* DATA BLOCK *
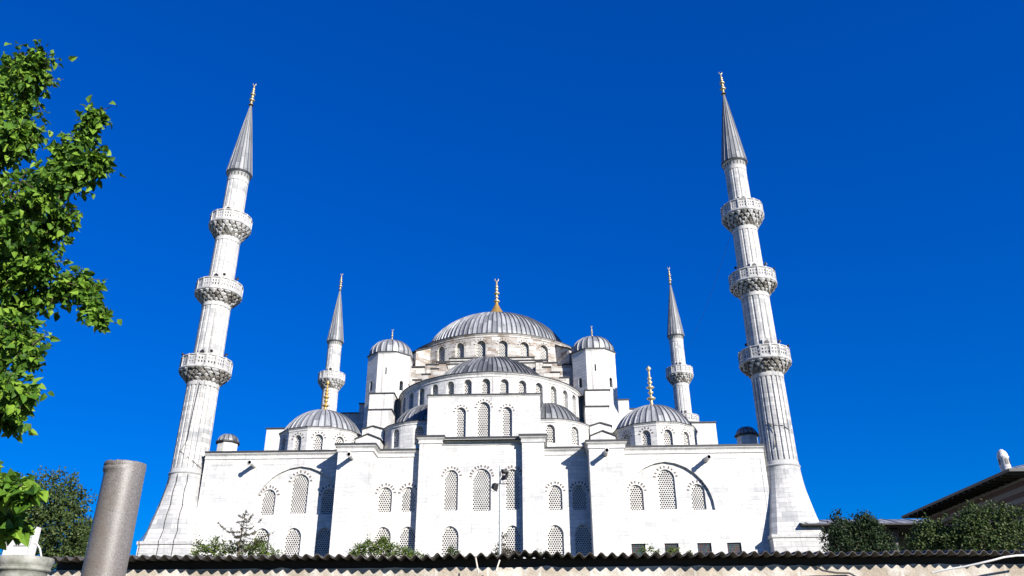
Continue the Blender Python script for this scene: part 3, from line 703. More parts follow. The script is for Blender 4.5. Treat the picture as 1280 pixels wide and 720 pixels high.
for i, (u, v) in enumerate(((-27.2, 1.0), (27.05, 1.0), (-27.8, 50.0), (28.25, 50.0))):
    if i == 0: o = empty('minaret', L2W(u, v, 0), YAW); minaret_mesh(o)
    else: o = copy_tree(mins[0]); o.location = L2W(u, v, 0)
    tag(o, LBL[i], 'minaret', 'four minarets round the mosque'); mins.append(o)
# lightning conductors down the left minaret's foot
def surf(a, z):
    t = (z - 12.36) / (18.45 - 12.36); k = (1 - t) ** 1.35; sq = min(2.3 / max(abs(math.cos(a)), 1e-6), 2.3 / max(abs(math.sin(a)), 1e-6)) * .985
    return sq * k + 1.62 * (1 - k) + .05
for a, b_ in ((-.62, -.75), (-.12, -.2), (.42, .35)):
    mb = MB(); pts = []
    for i in range(9):
        z = 18.3 - (18.3 - 12.6) * i / 8; aa = a + (b_ - a) * i / 8 + .03 * math.sin(i * 2); r = surf(aa, z); pts.append((r * math.sin(aa), -r * math.cos(aa), z))
    pts += [(pts[-1][0] * 1.02, -2.46, 12.4), (pts[-1][0] * 1.02, -2.42, 12.2), (pts[-1][0], -2.34, 12.0), (pts[-1][0] - .1, -2.33, 9)]
    mb.tube(pts, .028, 0, 5); mb.build('conductor_cable', 'cable', mins[0])
for r_, pl in ((mins[0], [(.2, 27), (.1, 24), (.05, 21.4), (-.25, 20.4), (.6, 19.5), (1.1, 19.0)]), (mins[1], [(-.9, 22.6), (-.4, 22.1), (.2, 22.0), (.6, 21.6)]), (mins[1], [(-.5, 22.1), (-.3, 21.2), (-.45, 20.0)])):
    mb = MB(); mb.tube([(1.6 * math.sin(a), -1.6 * math.cos(a), z) for a, z in pl], .03, 0, 5); mb.build('hanging_cable', 'cable', r_)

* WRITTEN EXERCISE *
Without including any pictures, print all of the material exactly as given.

* REPLY TO THE EXERCISE *
Continue the Blender Python script for this scene: part 3, from line 703. More parts follow. The script is for Blender 4.5. Treat the picture as 1280 pixels wide and 720 pixels high.
for i, (u, v) in enumerate(((-27.2, 1.0), (27.05, 1.0), (-27.8, 50.0), (28.25, 50.0))):
    if i == 0: o = empty('minaret', L2W(u, v, 0), YAW); minaret_mesh(o)
    else: o = copy_tree(mins[0]); o.location = L2W(u, v, 0)
    tag(o, LBL[i], 'minaret', 'four minarets round the mosque'); mins.append(o)
# lightning conductors down the left minaret's foot
def surf(a, z):
    t = (z - 12.36) / (18.45 - 12.36); k = (1 - t) ** 1.35; sq = min(2.3 / max(abs(math.cos(a)), 1e-6), 2.3 / max(abs(math.sin(a)), 1e-6)) * .985
    return sq * k + 1.62 * (1 - k) + .05
for a, b_ in ((-.62, -.75), (-.12, -.2), (.42, .35)):
    mb = MB(); pts = []
    for i in range(9):
        z = 18.3 - (18.3 - 12.6) * i / 8; aa = a + (b_ - a) * i / 8 + .03 * math.sin(i * 2); r = surf(aa, z); pts.append((r * math.sin(aa), -r * math.cos(aa), z))
    pts += [(pts[-1][0] * 1.02, -2.46, 12.4), (pts[-1][0] * 1.02, -2.42, 12.2), (pts[-1][0], -2.34, 12.0), (pts[-1][0] - .1, -2.33, 9)]
    mb.tube(pts, .028, 0, 5); mb.build('conductor_cable', 'cable', mins[0])
for r_, pl in ((mins[0], [(.2, 27), (.1, 24), (.05, 21.4), (-.25, 20.4), (.6, 19.5), (1.1, 19.0)]), (mins[1], [(-.9, 22.6), (-.4, 22.1), (.2, 22.0), (.6, 21.6)]), (mins[1], [(-.5, 22.1), (-.3, 21.2), (-.45, 20.0)])):
    mb = MB(); mb.tube([(1.6 * math.sin(a), -1.6 * math.cos(a), z) for a, z in pl], .03, 0, 5); mb.build('hanging_cable', 'cable', r_)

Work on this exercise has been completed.